AP
By Elliot Spagat and Janni Har
July 8 , 2015
Long
before he was arrested in the shooting death of a woman at one of San
Francisco's most popular tourist sites, Juan Francisco Lopez Sanchez was
using the U.S.-Mexican
border like a revolving door.
He
was arrested while in the U.S. illegally and deported to his native
Mexico five times from June 1994 to June 2009, only to slip back into
the country within days, weeks
or months. He served roughly 15 years in federal prison in three stints
for illegal re-entry, completing his most recent stretch earlier this
year.
But
his habit of sneaking across the border over and over again is not all
that uncommon. And probably no one outside law enforcement would have
even paid much attention
to Sanchez if not for what happened after he finished his latest stint
behind bars.
Last
week, he was arrested and accused of killing 32-year-old Kathryn
Steinle as she strolled on a popular San Francisco pier with her father.

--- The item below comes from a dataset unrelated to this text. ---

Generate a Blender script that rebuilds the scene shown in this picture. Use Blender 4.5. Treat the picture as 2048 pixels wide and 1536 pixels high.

It turned out that Sanchez,
45, was out on the streets because of San Francisco's "sanctuary"
policy of minimal cooperation with federal immigration authorities.
The
slaying has brought heavy criticism down on the city from politicians
of both parties and become the latest flashpoint in the debate over how
to deal with illegal
immigration. On Wednesday, the San Francisco Sheriff's Department said
it requested that Lopez be brought to them to face a 20-year-old
marijuana possession charge and paid for his transportation before
releasing him.
It
illustrated yet again the way border enforcement along the nearly
2,000-mile boundary with Mexico is a gargantuan and often frustrating
task.
"It's
hard to physically prevent a committed immigrant from finding a way to
get back in the U.S.," said Marc Rosenblum, deputy director for U.S.
immigration policy at
the Migration Policy Institute. "There is no death penalty for
immigration."
In
2013, a total of 18,498 people were sentenced for the federal crime of
felony re-entry of the U.S. The offenders had been deported an average
of 3.2 times each. The
average sentence was 18 months, according to the U.S. Sentencing
Commission.
Sanchez
was deported the first time less than four months before President Bill
Clinton launched Operation Gatekeeper to beef up border enforcement in
San Diego, where
the Border Patrol was badly overmatched by immigrants who typically
stormed out of the hills by the dozens or the hundreds.
A
dramatic increase in border enforcement from California to Texas after
9/11 made it increasingly difficult to cross. The Border Patrol doubled
to more than 20,000 agents
under President George W. Bush, and fences were erected on about
one-third of the border.
Still, the most determined and physically fit are able to cross.
He
was sent to federal prison in 1998, serving about five years, and again
in 2003, where he put in nearly six years, and again in 2011, when he
served close to four years
for being picked up by authorities trying to enter the country at a
border crossing in Eagle Rock, Texas. He had given border inspectors a
ruse that he was born in Arizona and therefore a U.S. citizen.
After
he completed that term in March, federal officials transferred custody
to the San Francisco Sheriff's Department to face the marijuana charge.
Freya Horne, a sheriff's
department lawyer, said agency policy is to request transfers of all
prison inmates being released who have outstanding felony warrants.
But
local prosecutors dropped the drug charge, and the San Francisco
sheriff, citing the city's sanctuary policy and a 2013 city ordinance,
released Sanchez in April,
despite an Immigration and Customs Enforcement request to hold him for
deportation.
ICE
officials criticized the sheriff, who in turned blamed the federal
agency for not obtaining a warrant or court order that would have kept
Sanchez locked up.
After
his arrest in the waterfront shooting, Sanchez told TV news stations he
found the gun on the pier under a T-shirt and it accidentally went off.
On
Wednesday, the U.S. Bureau of Land Management said the gun used in the
killing belonged to one of its rangers. Spokeswoman Dan Wilson said the
service weapon had been
stolen from the ranger's car in a break-in while he was on business in
San Francisco. The BLM employs some 200 armed rangers, who patrol public
lands and enforce laws related to mining, grazing, timber and other
activities.
Sanchez pleaded not guilty Tuesday to murder charges.